WHAT YOU HAVE TO DO:
Retype all the entries word for word, but omit the pictures.

EXTRACTED MATERIAL:
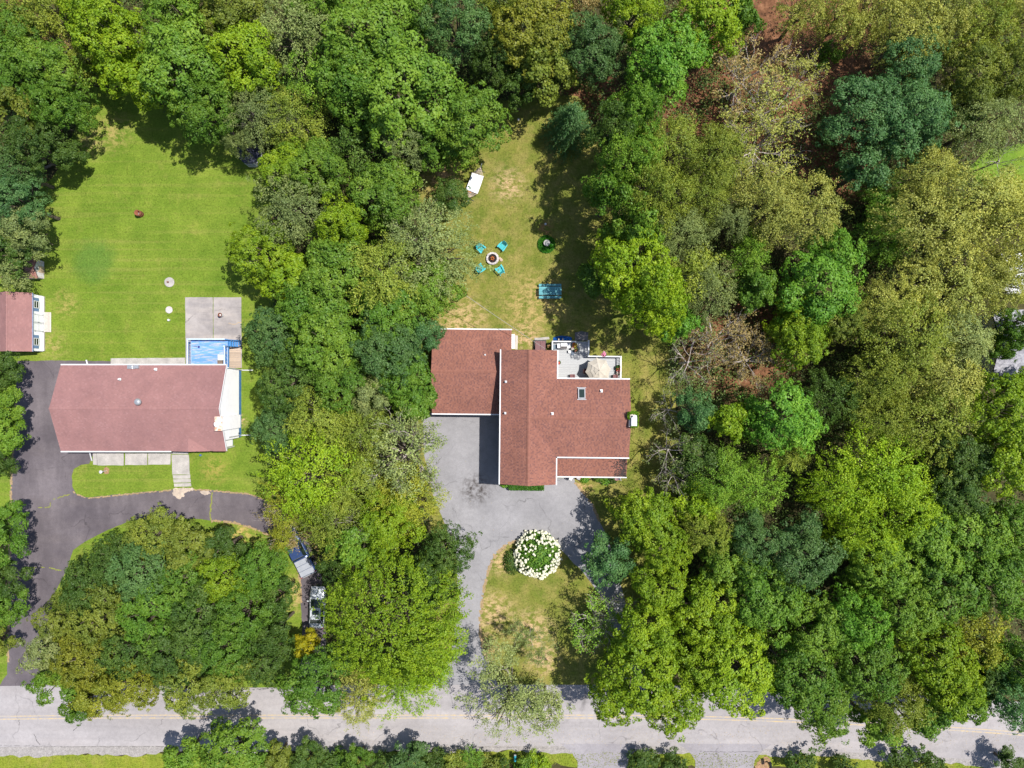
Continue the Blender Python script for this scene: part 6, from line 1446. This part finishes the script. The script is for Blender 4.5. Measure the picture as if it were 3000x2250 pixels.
def tufted(name, poly, n, cut, m, L, seed):
    rng = np.random.default_rng(seed); a = np.array(poly); X = rng.uniform(max(a[:, 0].min(), -60), min(a[:, 0].max(), 60), n); Y = rng.uniform(a[:, 1].min(), a[:, 1].max(), n); ok = pip(poly, X, Y)
    for c in cut: ok &= ~pip(c, X, Y)
    X, Y = X[ok], Y[ok]; k = len(X); P = np.stack([X, Y, .012 + L * .3 * np.ones(k)], 1); A = np.array([0, 0, 1]) + rng.normal(0, .75, (k, 3)); N = rng.normal(0, .6, (k, 3)) + np.array([0, 0, .9])
    o = link(name, leaf_mesh(name, P, N, A, L * rng.uniform(.6, 1.4, k), L * .55 * np.ones(k), rng.uniform(0, 1, k), m)); o["kind"] = "stuff"
H2F = wp([(1262, 965), (1500, 965), (1500, 1020), (1565, 985), (1610, 985), (1610, 996), (1725, 972), (1727, 1040), (1823, 1040), (1823, 1110), (1848, 1110), (1875, 1200), (1875, 1255), (1846, 1340), (1840, 1412), (1690, 1412), (1630, 1412), (1460, 1420), (1463, 1215), (1262, 1215)])
H1F = wp([(150, 1075), (320, 1048), (540, 1045), (540, 868), (712, 868), (712, 1290), (690, 1310), (562, 1330), (562, 1426), (505, 1430), (500, 1366), (272, 1366), (180, 1320)])
tufted("grass", L1w, 60000, [D1w, RDw, H1F], lawn1, .11, 31); tufted("grass", L2w, 42000, [D2w, RDw, H2F], lawn2, .12, 32); tufted("grass", L4w, 16000, [RDw, SHw], bpy.data.materials["verge_lawn"], .13, 33)
# fallen leaves on road and drives
for nm, pl, n, sd in (("fallen_leaves", RDw, 900, 41), ("fallen_leaves", D2w, 260, 42)):
    rng = np.random.default_rng(sd); X = rng.uniform(-20, 58, n); Y = rng.uniform(-43, -5, n) if pl is D2w else rng.uniform(-41.5, -38.5, n); ok = pip(pl, X, Y); X, Y = X[ok], Y[ok]; k = len(X)
    o = link(nm, leaf_mesh(nm, np.stack([X, Y, .055 * np.ones(k)], 1), np.array([0, 0, 1]) + rng.normal(0, .15, (k, 3)), rng.normal(0, 1, (k, 3)), np.full(k, .09), np.full(k, .06), rng.uniform(0, 1, k), leaf_mat("dry_leaf", (.4, .32, .2), .1))); o["kind"] = "stuff"
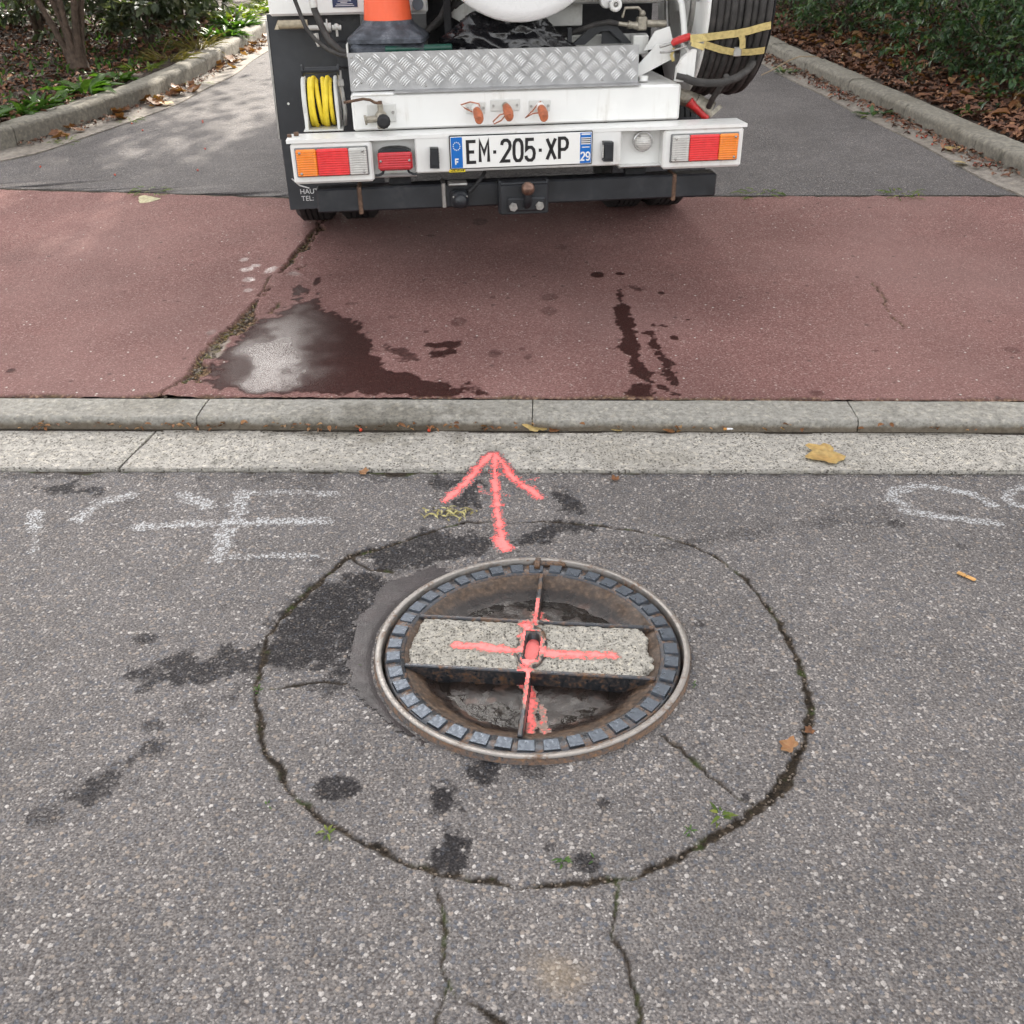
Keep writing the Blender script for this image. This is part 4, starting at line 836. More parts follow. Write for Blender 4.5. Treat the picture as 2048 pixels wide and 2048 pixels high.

COMPLETE RESPONSE:
Continue the Blender Python script for this scene: part 6, from line 1446. This part finishes the script. The script is for Blender 4.5. Measure the picture as if it were 3000x2250 pixels.
def tufted(name, poly, n, cut, m, L, seed):
    rng = np.random.default_rng(seed); a = np.array(poly); X = rng.uniform(max(a[:, 0].min(), -60), min(a[:, 0].max(), 60), n); Y = rng.uniform(a[:, 1].min(), a[:, 1].max(), n); ok = pip(poly, X, Y)
    for c in cut: ok &= ~pip(c, X, Y)
    X, Y = X[ok], Y[ok]; k = len(X); P = np.stack([X, Y, .012 + L * .3 * np.ones(k)], 1); A = np.array([0, 0, 1]) + rng.normal(0, .75, (k, 3)); N = rng.normal(0, .6, (k, 3)) + np.array([0, 0, .9])
    o = link(name, leaf_mesh(name, P, N, A, L * rng.uniform(.6, 1.4, k), L * .55 * np.ones(k), rng.uniform(0, 1, k), m)); o["kind"] = "stuff"
H2F = wp([(1262, 965), (1500, 965), (1500, 1020), (1565, 985), (1610, 985), (1610, 996), (1725, 972), (1727, 1040), (1823, 1040), (1823, 1110), (1848, 1110), (1875, 1200), (1875, 1255), (1846, 1340), (1840, 1412), (1690, 1412), (1630, 1412), (1460, 1420), (1463, 1215), (1262, 1215)])
H1F = wp([(150, 1075), (320, 1048), (540, 1045), (540, 868), (712, 868), (712, 1290), (690, 1310), (562, 1330), (562, 1426), (505, 1430), (500, 1366), (272, 1366), (180, 1320)])
tufted("grass", L1w, 60000, [D1w, RDw, H1F], lawn1, .11, 31); tufted("grass", L2w, 42000, [D2w, RDw, H2F], lawn2, .12, 32); tufted("grass", L4w, 16000, [RDw, SHw], bpy.data.materials["verge_lawn"], .13, 33)
# fallen leaves on road and drives
for nm, pl, n, sd in (("fallen_leaves", RDw, 900, 41), ("fallen_leaves", D2w, 260, 42)):
    rng = np.random.default_rng(sd); X = rng.uniform(-20, 58, n); Y = rng.uniform(-43, -5, n) if pl is D2w else rng.uniform(-41.5, -38.5, n); ok = pip(pl, X, Y); X, Y = X[ok], Y[ok]; k = len(X)
    o = link(nm, leaf_mesh(nm, np.stack([X, Y, .055 * np.ones(k)], 1), np.array([0, 0, 1]) + rng.normal(0, .15, (k, 3)), rng.normal(0, 1, (k, 3)), np.full(k, .09), np.full(k, .06), rng.uniform(0, 1, k), leaf_mat("dry_leaf", (.4, .32, .2), .1))); o["kind"] = "stuff"
Keep writing the Blender script for this image. This is part 4, starting at line 836. More parts follow. Write for Blender 4.5. Treat the picture as 2048 pixels wide and 2048 pixels high.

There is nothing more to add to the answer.